En toen zaten wij achter de sluis op zoet water.
La Roche Bernard.
Voor één nacht, want morgen is hier iets te doen, waardoor we vóór negen uur van de ligplaats weg moeten zijn.
Dat geld trouwens voor alle passanten-plaatsen hier.
Gebeurt wel meer.
We gaan daarom proberen een aantal dagen in Folleux, bij de winterstalling een ligplaats te krijgen om de boot winterklaar te maken, voordat hij het water uit gaat..
Maar eerst nog even Piriac.
Daar hebben wij met veel plezier naar een vrolijk muziekgezelschap geluisterd en gekeken.
Het was rond twaalf uur laagwater, en ditmaal erg laag, omdat het morgen super springtij is.
Wij komen niet zo gauw op de Nederlandse naam voor dit verschijnsel, maar hier heet het "grand marée".
De mensen lopen dan overal eetbare schelpdiertjes zoeken, zelfs in de ingang van de haven.
Natuurlijk aan de buitenkant van de sluisdeur die er voor zorgt dat er water in de haven blijft staan.
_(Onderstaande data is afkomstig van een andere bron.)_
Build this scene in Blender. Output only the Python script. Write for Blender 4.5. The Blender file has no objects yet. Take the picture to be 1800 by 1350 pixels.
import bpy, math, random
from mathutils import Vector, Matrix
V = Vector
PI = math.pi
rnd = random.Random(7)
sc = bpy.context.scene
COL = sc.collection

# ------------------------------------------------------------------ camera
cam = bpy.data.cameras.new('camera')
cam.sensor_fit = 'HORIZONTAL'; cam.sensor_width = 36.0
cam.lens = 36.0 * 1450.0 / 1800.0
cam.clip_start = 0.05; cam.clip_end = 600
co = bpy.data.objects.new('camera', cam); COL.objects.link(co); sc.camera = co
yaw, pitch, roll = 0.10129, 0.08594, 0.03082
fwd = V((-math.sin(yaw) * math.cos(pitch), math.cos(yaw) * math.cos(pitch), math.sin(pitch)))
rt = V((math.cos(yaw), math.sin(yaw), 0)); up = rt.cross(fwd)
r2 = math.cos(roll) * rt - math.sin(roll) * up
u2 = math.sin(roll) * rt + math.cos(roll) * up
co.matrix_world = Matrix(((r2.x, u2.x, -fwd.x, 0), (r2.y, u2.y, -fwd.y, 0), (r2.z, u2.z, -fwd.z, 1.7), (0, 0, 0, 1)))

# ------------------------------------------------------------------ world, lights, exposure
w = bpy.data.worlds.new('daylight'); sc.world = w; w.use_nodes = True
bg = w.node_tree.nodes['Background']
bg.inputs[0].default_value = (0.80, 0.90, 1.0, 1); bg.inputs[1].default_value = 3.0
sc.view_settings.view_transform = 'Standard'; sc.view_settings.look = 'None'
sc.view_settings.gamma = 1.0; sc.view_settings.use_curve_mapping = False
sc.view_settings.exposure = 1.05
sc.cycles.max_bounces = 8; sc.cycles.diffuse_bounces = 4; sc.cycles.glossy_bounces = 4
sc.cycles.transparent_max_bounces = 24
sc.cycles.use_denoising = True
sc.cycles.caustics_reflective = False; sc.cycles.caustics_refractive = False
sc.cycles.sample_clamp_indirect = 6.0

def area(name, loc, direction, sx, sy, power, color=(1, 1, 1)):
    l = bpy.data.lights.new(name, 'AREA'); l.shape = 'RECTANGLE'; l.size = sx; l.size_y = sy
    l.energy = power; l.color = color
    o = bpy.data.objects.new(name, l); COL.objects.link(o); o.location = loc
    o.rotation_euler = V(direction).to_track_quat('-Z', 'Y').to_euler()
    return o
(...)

Vanmiddag zijn we met een goede oostelijke wind naar de monding van La Vilaine gezeild, en daarna op de motor naar de sluis gevaren.
Door het mooie weer en de grote jachthavens achter de sluis, was deze propvol.
De sluismeester heeft er met luide stem zes en twintig boten in weten te krijgen.
Vakwerk.
Na nog wat diesel getankt te hebben, lagen we om half acht vast.
Een zonnige en erg warme dag, maar door de wind was dat goed te doen zonder airco.